Life in general and the mission of the Church specifically is not only about us, though we have an indispensable place, as ‘apart from Me you can do nothing.’ We have a role in a higher plan that is beyond our control. We cannot attempt to usurp our role or take the place of the vinedresser or the vine for that matter.
The Lord wants us to bear fruit, fruit that will last. That fruit is the souls of others oriented toward God through repentance as well as an increase in charity and a sense of mission to witness, both in them and us. The fruit is meant to last – forever. The fruit is also ourselves – and in our own lives we must produce the fruits of repentance, charitable works, as well as righting wrongs, correcting injustices, reparation for our neglects, a fuller application of our talents and resourcefulness in the service of others, examination of conscience, mental prayer, charity in speech, and forgiveness of hurts.

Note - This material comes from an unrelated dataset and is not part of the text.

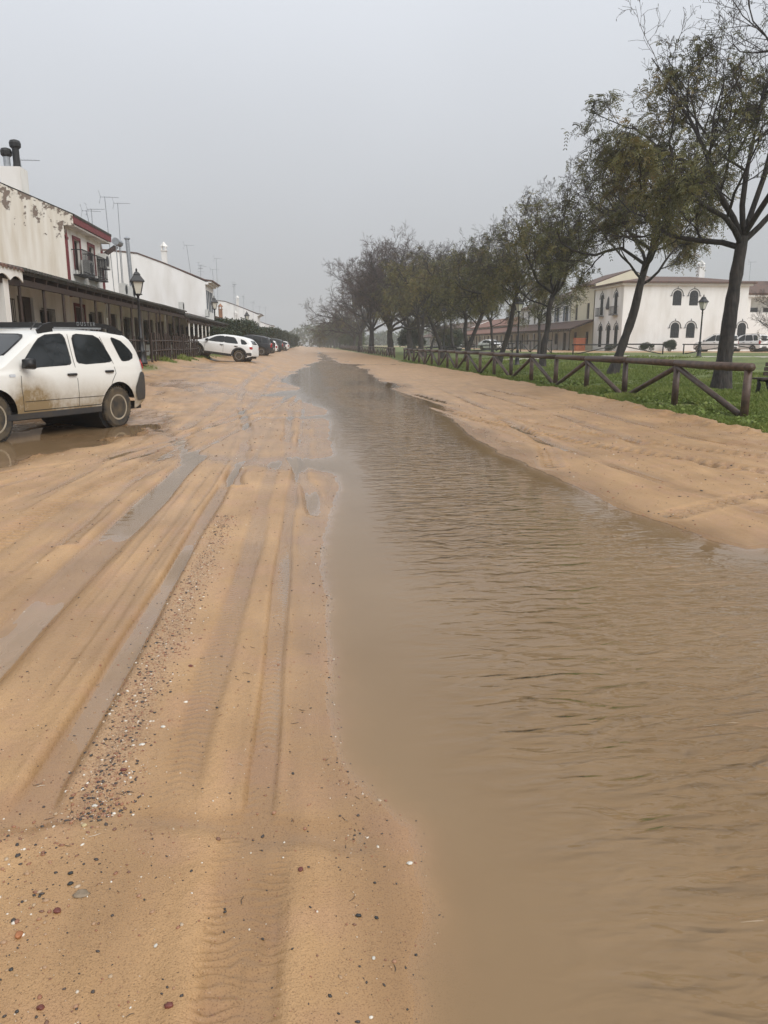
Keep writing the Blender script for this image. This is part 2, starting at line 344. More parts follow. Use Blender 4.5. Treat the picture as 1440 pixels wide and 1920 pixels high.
def ground_material():
    m = bpy.data.materials.new('wet_sand_and_grass'); m.use_nodes = True
    n, l = nodes_of(m); b = n['Principled BSDF']
    t = n.new('ShaderNodeTexCoord')
    def at(nm): a = n.new('ShaderNodeAttribute'); a.attribute_name = nm; return a.outputs['Fac']
    def noise(sc, det=5, src=None):
        z = n.new('ShaderNodeTexNoise'); z.inputs['Scale'].default_value = sc; z.inputs['Detail'].default_value = det
        l.new(src or t.outputs['Object'], z.inputs['Vector']); return z.outputs[0]
    def ramp(src, stops):
        r = n.new('ShaderNodeValToRGB'); el = r.color_ramp.elements
        for i, (p, c) in enumerate(stops):
            x = el[i] if i < 2 else el.new(p); x.position = p; x.color = (*c, 1)
        l.new(src, r.inputs[0]); return r.outputs[0]
    def mix(f, a, c, bt='MIX'):
        x = n.new('ShaderNodeMix'); x.data_type = 'RGBA'; x.blend_type = bt
        if isinstance(f, float): x.inputs[0].default_value = f
        else: l.new(f, x.inputs[0])
        for s, v in ((6, a), (7, c)):
            if isinstance(v, tuple): x.inputs[s].default_value = (*v, 1)
            else: l.new(v, x.inputs[s])
        return x.outputs[2]
    def math_(op, a, c):
        x = n.new('ShaderNodeMath'); x.operation = op
        for s, v in ((0, a), (1, c)):
            if isinstance(v, (int, float)): x.inputs[s].default_value = v
            else: l.new(v, x.inputs[s])
        return x.outputs[0]
    sand = ramp(noise(1.1, 6), [(0.30, (0.365,0.214,0.096)), (0.70, (0.495,0.305,0.146))])
    pink = ramp(noise(2.6, 4), [(0.50, (0,0,0)), (0.62, (1,1,1))])
    sand = mix(math_('MULTIPLY', pink, 0.45), sand, (0.44,0.255,0.145))
    mp = n.new('ShaderNodeMapping'); mp.inputs['Scale'].default_value = (3.0, 0.35, 1); l.new(t.outputs['Object'], mp.inputs[0])
    streak = ramp(noise(2.2, 4, mp.outputs[0]), [(0.32, (0.86,0.84,0.80)), (0.68, (1.06,1.05,1.04))])
    sand = mix(1.0, sand, streak, 'MULTIPLY')
    speck = ramp(noise(230, 2), [(0.30, (0.60,0.55,0.50)), (0.46, (1,1,1)), (0.62, (1,1,1)), (0.75, (1.25,1.22,1.18))])
    sand = mix(1.0, sand, speck, 'MULTIPLY')
    gr = ramp(noise(120, 3), [(0.36, (0.12,0.07,0.05)), (0.50, (0.40,0.24,0.13)), (0.66, (0.50,0.36,0.24))])
    gm = math_('MULTIPLY', at('gravelly'), 0.55)
    sand = mix(gm, sand, gr)
    wet = at('wet')
    sub = at('sub')
    soaked = mix(1.0, sand, (0.72,0.69,0.65), 'MULTIPLY')             # wet sand is darker; under the film the surface itself takes some light
    sand = mix(sub, mix(wet, sand, soaked), mix(1.0, sand, (0.80,0.775,0.74), 'MULTIPLY'))
    grass = ramp(noise(0.9, 6), [(0.32, (0.085,0.110,0.022)), (0.52, (0.135,0.175,0.034)), (0.70, (0.19,0.22,0.055))])
    gsp = ramp(noise(28, 4), [(0.35, (0.45,0.45,0.40)), (0.6, (1.1,1.1,1.0))])
    grass = mix(1.0, grass, gsp, 'MULTIPLY')
    mud = ramp(noise(2.0, 5), [(0.56, (0,0,0)), (0.68, (1,1,1))])
    grass = mix(math_('MULTIPLY', mud, 0.5), grass, (0.20,0.14,0.07))
    col = mix(at('grass'), sand, grass)
    col = mix(at('pale'), col, (0.50,0.45,0.40))
    silt = at('silt')                                       # bed hidden by suspended silt where the flood is deep
    murk = ramp(noise(0.6, 4), [(0.3, (0.218,0.142,0.074)), (0.7, (0.265,0.180,0.101))])
    col = mix(silt, col, murk)
    l.new(col, b.inputs['Base Color'])
    rv = n.new('ShaderNodeMapRange'); l.new(wet, rv.inputs[0]); rv.inputs[3].default_value = 0.46; rv.inputs[4].default_value = 0.26
    rg = math_('MAXIMUM', math_('MAXIMUM', rv.outputs[0], math_('MULTIPLY', silt, 0.9)), math_('MULTIPLY', at('grass'), 0.75))
    l.new(rg, b.inputs['Roughness']); sq = math_('SUBTRACT', 0.5, math_('MULTIPLY', silt, 0.5)); l.new(sq, b.inputs['Specular IOR Level'])
    dry = math_('MULTIPLY', math_('SUBTRACT', 1.0, math_('MULTIPLY', wet, 0.8)), math_('SUBTRACT', 1.0, silt))
    h1 = math_('MULTIPLY', noise(160, 3), 0.0035)
    h2 = math_('MULTIPLY', noise(28, 5), 0.008)
    h3 = math_('MULTIPLY', noise(55, 3), math_('MULTIPLY', at('gravelly'), 0.008))
    hh = math_('MULTIPLY', math_('ADD', math_('ADD', h1, h2), h3), dry)
    hh = math_('ADD', hh, math_('MULTIPLY', noise(14, 6), math_('MULTIPLY', at('grass'), 0.03)))
    hh = math_('ADD', hh, ripple_height(n, l, t.outputs['Object'], math_('MULTIPLY', at('ripple'), silt)))
    bp = n.new('ShaderNodeBump'); bp.inputs['Strength'].default_value = 1; bp.inputs['Distance'].default_value = 1.0
    l.new(hh, bp.inputs['Height']); l.new(bp.outputs[0], b.inputs['Normal'])
    return m
gm_ = np_mesh('ground', np.stack([GX.ravel(), GY.ravel(), GZ], -1), FQ, ground_material(), True,
              {'wet': WET, 'grass': GRASS, 'gravelly': GRAV, 'pale': PALE, 'silt': SILT, 'ripple': RIP, 'sub': np.clip(-GZ/0.0015+0.5, 0, 1)})
tag(link('ground', gm_), kind='structure')

# --------------------------------------------------------------- flood water: turbid, thin at its margins
def water_material():
    m = bpy.data.materials.new('flood_water'); m.use_nodes = True
    n, l = nodes_of(m); n.remove(n['Principled BSDF'])
    t = n.new('ShaderNodeTexCoord'); r = n.new('ShaderNodeAttribute'); r.attribute_name = 'ripple'
    bp = n.new('ShaderNodeBump'); bp.inputs['Strength'].default_value = 1; bp.inputs['Distance'].default_value = 1
    l.new(ripple_height(n, l, t.outputs['Object'], r.outputs['Fac']), bp.inputs['Height'])
    tr = n.new('ShaderNodeBsdfTransparent'); tr.inputs[0].default_value = (0.985,0.98,0.97,1)
    fr = n.new('ShaderNodeFresnel'); fr.inputs[0].default_value = 1.333; l.new(bp.outputs[0], fr.inputs[1])
    gl = n.new('ShaderNodeBsdfGlossy'); gl.inputs['Roughness'].default_value = 0.025; l.new(bp.outputs[0], gl.inputs['Normal'])
    ge = n.new('ShaderNodeNewGeometry'); sw = n.new('ShaderNodeMix'); sw.data_type = 'FLOAT'      # from below, unbent rays: no false total reflection
    l.new(ge.outputs['Backfacing'], sw.inputs[0]); l.new(fr.outputs[0], sw.inputs[2]); sw.inputs[3].default_value = 0.06
    m2 = n.new('ShaderNodeMixShader'); l.new(sw.outputs[0], m2.inputs[0]); l.new(tr.outputs[0], m2.inputs[1]); l.new(gl.outputs[0], m2.inputs[2])
    l.new(m2.outputs[0], n['Material Output'].inputs[0])
    return m
low = GZ < 0.003
keep = low[FQ].any(1) & (wx[FQ].min(1) > -8.5) & (wx[FQ].max(1) < 8) & (wy[FQ].max(1) < 300)
used = np.unique(FQ[keep]); remap = np.full(len(wx), -1); remap[used] = np.arange(len(used))
wm = np_mesh('water', np.stack([wx[used], wy[used], np.zeros(len(used))], -1), remap[FQ[keep]], water_material(), True, {'ripple': RIP[used]})
tag(link('water', wm), kind='structure')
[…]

Our pruning, the work of God, is ongoing – and necessary. More long-term fruitfulness is to be gained by proper careful pruning. In the end, abundantly more fruit will be harvested but we have to sacrifice ourselves – stripped of what was important to us, pruned back for new and more abundant growth. Let us trust God that He knows what He is doing with us, even though the pruning can be a quite painful, and sometimes public, stripping as well as being deeply personal to each of us.

Contradiction, anger, temptations, criticism, and humiliation – all these forms of suffering puncture our resilient weed of pride which bounces back for more again and again for more of the same.  We have to be re-shaped to be effective in God’s designs. We must also learn to prune ourselves in self-denial, by humility, acceptance of duty, willingness to ask others’ pardon and be prepared to admit that we are wrong and face the consequences to our pride.

Let us then all accept with painful peaceful surrender and resignation the implications of this pruning in the many forms of suffering, sometimes self-inflicted, we experience on a daily basis. It is for the Kingdom, for souls and ultimately God’s greater glory – fruit that will last.